** Start SUPPLIED DATA **
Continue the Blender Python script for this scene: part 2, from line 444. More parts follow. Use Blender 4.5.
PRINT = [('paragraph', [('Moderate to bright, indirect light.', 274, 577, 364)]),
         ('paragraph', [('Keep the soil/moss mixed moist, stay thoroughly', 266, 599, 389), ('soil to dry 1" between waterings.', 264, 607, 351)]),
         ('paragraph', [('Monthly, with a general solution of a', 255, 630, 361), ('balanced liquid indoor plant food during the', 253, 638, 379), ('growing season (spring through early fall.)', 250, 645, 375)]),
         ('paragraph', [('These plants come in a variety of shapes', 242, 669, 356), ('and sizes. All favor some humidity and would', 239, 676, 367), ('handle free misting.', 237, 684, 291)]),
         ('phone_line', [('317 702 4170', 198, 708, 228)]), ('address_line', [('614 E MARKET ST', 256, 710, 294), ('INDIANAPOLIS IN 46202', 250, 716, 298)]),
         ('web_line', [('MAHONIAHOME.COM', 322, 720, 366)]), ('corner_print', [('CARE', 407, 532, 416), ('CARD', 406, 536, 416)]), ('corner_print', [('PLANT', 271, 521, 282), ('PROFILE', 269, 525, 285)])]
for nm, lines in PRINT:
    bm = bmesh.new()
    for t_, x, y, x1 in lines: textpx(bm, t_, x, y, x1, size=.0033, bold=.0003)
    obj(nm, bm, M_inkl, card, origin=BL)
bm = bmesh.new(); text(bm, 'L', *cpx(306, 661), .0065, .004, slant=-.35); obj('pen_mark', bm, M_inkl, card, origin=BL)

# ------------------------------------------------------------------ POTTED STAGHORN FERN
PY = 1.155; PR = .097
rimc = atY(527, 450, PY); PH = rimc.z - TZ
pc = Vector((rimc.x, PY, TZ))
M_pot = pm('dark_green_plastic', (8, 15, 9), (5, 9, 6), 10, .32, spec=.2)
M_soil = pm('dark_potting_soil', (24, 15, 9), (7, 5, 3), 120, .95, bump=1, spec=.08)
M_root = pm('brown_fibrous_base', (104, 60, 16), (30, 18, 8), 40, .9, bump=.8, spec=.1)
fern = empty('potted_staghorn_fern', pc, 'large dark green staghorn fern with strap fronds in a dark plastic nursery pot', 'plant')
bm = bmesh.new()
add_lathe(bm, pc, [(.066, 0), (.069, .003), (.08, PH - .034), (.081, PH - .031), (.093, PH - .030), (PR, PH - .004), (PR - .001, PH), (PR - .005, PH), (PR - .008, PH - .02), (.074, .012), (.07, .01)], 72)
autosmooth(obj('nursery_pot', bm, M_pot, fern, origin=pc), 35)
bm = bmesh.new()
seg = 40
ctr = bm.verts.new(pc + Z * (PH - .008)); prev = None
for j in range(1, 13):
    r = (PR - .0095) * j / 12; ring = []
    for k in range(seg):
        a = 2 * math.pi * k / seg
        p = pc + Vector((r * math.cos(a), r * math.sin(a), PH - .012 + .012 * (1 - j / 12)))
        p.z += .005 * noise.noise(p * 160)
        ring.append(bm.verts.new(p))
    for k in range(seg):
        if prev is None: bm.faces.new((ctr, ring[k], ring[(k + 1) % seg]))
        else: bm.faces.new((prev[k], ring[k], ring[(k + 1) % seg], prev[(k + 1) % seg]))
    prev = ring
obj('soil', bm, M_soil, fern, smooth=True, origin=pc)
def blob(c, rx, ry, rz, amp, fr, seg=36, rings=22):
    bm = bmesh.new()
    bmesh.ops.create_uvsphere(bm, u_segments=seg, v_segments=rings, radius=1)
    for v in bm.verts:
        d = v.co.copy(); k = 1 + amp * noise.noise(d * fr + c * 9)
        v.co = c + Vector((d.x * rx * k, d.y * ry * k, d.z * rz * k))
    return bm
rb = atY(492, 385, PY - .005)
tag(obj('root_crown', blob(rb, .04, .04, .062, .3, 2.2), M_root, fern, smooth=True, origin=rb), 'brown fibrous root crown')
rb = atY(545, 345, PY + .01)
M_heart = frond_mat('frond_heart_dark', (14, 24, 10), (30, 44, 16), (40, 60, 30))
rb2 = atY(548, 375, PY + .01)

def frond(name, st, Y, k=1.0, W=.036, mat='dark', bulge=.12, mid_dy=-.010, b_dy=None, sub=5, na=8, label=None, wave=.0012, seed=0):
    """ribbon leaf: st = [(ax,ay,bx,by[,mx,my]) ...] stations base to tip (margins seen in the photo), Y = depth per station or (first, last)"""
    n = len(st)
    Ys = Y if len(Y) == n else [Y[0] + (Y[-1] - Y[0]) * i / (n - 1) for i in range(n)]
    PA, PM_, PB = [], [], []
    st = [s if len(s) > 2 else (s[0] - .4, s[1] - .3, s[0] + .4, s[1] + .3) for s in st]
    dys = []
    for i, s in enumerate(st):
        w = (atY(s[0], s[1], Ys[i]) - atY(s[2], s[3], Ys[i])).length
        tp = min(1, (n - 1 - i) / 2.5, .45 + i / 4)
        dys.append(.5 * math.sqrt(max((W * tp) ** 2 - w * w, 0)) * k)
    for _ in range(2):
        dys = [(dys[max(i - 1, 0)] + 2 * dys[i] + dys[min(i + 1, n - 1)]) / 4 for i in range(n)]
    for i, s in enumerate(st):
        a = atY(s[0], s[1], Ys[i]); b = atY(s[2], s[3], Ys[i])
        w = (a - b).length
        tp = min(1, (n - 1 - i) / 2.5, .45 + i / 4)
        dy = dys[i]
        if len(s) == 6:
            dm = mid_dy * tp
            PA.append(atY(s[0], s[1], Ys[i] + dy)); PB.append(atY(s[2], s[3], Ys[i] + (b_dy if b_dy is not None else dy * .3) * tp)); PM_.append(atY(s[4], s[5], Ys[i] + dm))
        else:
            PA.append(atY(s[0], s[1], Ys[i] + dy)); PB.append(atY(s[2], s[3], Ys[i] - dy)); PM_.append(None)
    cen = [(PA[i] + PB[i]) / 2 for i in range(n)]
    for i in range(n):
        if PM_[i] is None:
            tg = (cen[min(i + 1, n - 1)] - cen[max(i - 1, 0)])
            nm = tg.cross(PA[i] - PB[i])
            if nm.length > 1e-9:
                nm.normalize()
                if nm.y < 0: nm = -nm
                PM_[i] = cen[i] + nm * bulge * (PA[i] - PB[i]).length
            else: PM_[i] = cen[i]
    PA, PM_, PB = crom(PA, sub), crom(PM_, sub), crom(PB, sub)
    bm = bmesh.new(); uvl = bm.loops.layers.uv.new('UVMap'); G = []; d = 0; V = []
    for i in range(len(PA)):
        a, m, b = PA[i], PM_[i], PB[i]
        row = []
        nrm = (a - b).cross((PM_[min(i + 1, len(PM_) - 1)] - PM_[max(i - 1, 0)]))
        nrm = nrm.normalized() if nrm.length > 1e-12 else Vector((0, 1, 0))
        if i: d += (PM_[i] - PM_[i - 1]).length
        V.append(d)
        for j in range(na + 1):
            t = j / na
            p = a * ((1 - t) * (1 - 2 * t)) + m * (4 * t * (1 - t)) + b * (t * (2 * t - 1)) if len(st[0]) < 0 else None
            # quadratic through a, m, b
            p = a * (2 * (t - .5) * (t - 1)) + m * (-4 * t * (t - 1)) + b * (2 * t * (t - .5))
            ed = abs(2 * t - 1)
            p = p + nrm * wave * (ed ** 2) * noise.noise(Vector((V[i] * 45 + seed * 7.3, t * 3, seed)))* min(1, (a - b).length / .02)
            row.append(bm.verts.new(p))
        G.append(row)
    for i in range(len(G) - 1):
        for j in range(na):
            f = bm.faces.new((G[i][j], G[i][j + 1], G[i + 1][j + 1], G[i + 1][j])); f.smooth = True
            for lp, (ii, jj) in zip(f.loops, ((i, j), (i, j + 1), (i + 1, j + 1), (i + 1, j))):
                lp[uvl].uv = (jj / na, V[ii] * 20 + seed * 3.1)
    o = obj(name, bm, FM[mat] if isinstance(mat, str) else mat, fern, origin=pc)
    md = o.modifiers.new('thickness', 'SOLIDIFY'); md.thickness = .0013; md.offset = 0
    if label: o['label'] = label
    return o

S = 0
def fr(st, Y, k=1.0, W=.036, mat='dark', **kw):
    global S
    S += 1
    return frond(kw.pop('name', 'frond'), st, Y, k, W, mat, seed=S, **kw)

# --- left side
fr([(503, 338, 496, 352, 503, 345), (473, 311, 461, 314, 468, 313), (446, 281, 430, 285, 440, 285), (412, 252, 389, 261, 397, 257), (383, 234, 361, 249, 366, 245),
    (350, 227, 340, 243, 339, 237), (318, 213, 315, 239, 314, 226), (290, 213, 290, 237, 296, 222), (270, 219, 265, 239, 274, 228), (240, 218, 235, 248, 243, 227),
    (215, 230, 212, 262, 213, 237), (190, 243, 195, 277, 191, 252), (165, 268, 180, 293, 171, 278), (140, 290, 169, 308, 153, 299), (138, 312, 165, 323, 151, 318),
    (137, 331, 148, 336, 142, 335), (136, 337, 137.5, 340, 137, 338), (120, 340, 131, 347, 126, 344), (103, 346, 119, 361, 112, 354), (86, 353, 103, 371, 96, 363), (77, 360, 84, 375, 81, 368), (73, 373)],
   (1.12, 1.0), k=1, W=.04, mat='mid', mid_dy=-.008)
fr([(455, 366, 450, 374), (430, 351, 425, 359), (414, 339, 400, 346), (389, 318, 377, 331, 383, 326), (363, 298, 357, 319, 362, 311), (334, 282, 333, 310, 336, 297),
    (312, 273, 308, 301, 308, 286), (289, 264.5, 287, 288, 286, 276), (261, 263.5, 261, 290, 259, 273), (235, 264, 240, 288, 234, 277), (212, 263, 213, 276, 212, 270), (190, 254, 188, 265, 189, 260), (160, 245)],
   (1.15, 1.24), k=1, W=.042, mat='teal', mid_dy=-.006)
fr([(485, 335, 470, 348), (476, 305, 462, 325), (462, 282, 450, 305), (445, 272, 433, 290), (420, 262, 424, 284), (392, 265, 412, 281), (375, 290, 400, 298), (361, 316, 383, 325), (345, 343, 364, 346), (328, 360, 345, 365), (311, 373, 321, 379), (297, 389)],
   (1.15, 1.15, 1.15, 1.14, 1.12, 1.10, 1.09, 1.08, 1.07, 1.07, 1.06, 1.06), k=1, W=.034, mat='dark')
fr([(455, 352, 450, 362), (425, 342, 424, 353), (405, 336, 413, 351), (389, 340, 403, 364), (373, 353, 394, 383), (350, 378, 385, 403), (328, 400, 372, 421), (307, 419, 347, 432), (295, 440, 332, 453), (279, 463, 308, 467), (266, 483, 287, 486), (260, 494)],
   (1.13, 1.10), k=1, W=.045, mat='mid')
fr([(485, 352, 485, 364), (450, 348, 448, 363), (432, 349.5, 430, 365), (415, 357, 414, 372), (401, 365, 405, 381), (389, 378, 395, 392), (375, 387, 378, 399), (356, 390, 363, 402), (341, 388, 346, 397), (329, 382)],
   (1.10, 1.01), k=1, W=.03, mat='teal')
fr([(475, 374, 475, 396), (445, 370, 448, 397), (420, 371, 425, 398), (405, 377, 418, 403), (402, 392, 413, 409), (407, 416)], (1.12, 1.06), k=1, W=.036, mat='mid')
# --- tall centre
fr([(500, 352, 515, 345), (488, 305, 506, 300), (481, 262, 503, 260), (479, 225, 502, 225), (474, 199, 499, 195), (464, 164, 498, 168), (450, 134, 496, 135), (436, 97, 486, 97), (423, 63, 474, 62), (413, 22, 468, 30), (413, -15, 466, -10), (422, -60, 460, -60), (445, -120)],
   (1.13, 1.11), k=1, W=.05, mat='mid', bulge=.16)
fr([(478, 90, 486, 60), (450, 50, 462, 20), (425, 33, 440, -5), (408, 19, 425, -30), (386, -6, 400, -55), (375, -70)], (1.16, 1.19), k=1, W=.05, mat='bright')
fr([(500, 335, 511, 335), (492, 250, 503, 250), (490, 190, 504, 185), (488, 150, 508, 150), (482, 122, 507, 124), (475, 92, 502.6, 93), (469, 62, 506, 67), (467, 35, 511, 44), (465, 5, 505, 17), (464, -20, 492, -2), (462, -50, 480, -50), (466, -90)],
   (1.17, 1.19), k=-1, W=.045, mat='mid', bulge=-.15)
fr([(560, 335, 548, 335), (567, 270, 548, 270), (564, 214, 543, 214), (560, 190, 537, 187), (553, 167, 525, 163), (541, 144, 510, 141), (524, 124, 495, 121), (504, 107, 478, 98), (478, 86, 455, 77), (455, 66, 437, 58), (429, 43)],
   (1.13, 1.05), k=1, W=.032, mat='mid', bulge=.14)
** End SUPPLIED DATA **
Reproduce the lines exactly, taking as the first line the one with "(40, 60, 30))" and as the last line the one with "rb2 = atY(548, 375, PY + .01)", and include nothing else.

*FINISHED ANSWER:*
M_heart = frond_mat('frond_heart_dark', (14, 24, 10), (30, 44, 16), (40, 60, 30))
rb2 = atY(548, 375, PY + .01)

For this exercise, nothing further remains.